O tempo das histórias de época não é o retratado, é o nosso, projetado e vivido. É o passado do que deixamos para trás e queremos evitar que se repita no futuro, é o momento de ler/ver algo por puro prazer no meio do caos da produtividade constante, é o relógio parado para apenas sentir, é a hora de apreciar a arte pela arte, é a pressa de virar uma página para saber o que vai acontecer, é a nostalgia de uma boa novela reprisada, é um segundo de fantasia vestida de realidade.
Novidades
Bom... desde que enviei a última edição, um bocado de coisa aconteceu, inclusive, publiquei um livro! Um romance sobrenatural com bruxas e lobisomens... e de época! Veja aí, a influência das novelas. Adoro quando descrevem meu livro como uma mistura de “Chocolate com Pimenta” com “Peaky Blinders”, porque é mesmo!
Garras foi lançado pela Editora Rocco em 31/10/2024 e atualmente se encontra com um grande desconto em todos os formatos bem aqui. A sinopse: Diana é uma bruxa da alta sociedade e Edgar, um lobo da sarjeta, mas por dentro os dois são mais parecidos do que poderiam imaginar: brutais, ambiciosos e dispostos a tudo para alcançar seus objetivos. Vingança, armas e dinheiro são os termos do contrato, nada mais. Só que, às vezes, quando o amor decide entrar na brincadeira... é difícil se livrar de suas garras.
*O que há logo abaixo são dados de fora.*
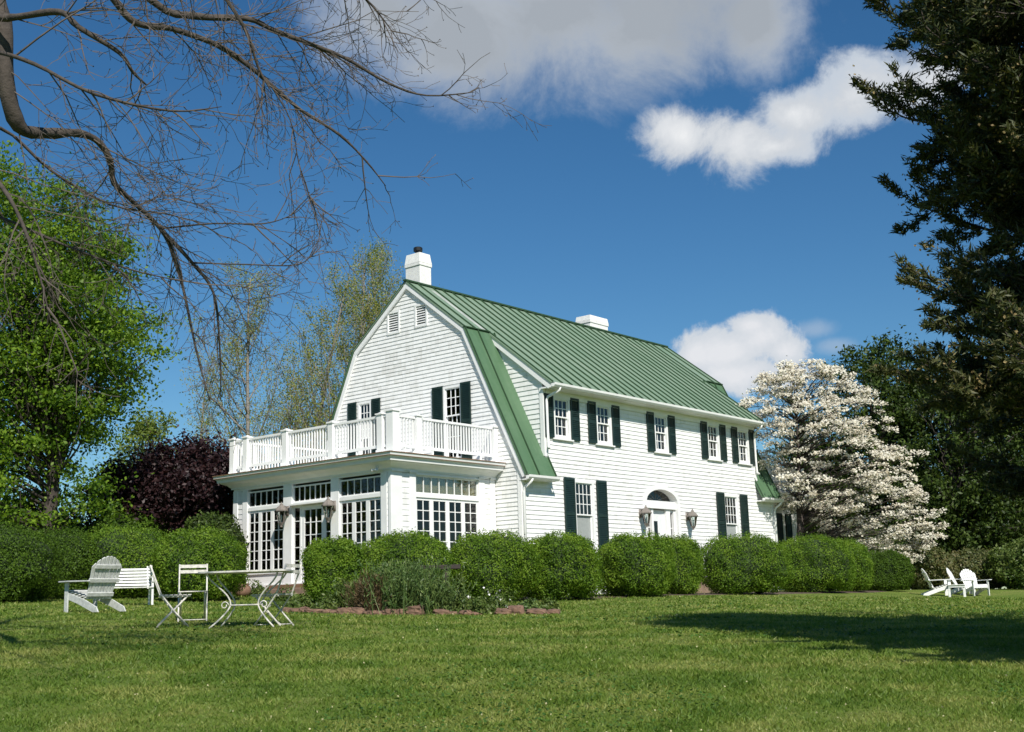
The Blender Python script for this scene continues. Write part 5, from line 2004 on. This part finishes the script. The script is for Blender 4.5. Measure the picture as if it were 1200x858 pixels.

E próximos lançamentos? Ainda não posso dar detalhes, mas em janeiro desse ano entreguei mais um romance nas mãos mais do que competentes da minha editora! Então, quando puder falar mais, eu contarei. Fiquem me acompanhando pela via eletrônica de sua maior conveniência para saber das próximas novidades.
A maré trouxe
Como hoje estou falando de tempo, vou deixar aqui a recomendação de um livro de viajem no tempo. Lançado pela editora Rocco no ano passado, Ministério do Tempo escrito por Kaliane Bradley e traduzido para o português brasileiro por Ulisses Teixeira traz uma história sobre pertencimento, seja pertencer a uma etnia ou a um período no tempo. Se você gosta de Doctor Who, vai sem medo. Se você gosta de ler histórias com choques culturais, vai também. E, sim, tem uma boa história de amor, mas vou ser justa e deixar o aviso de que o final é bem mais do que aberto, é um amplo descampado cheio de possibilidades. É meio que sempre assim com histórias sobre o tempo.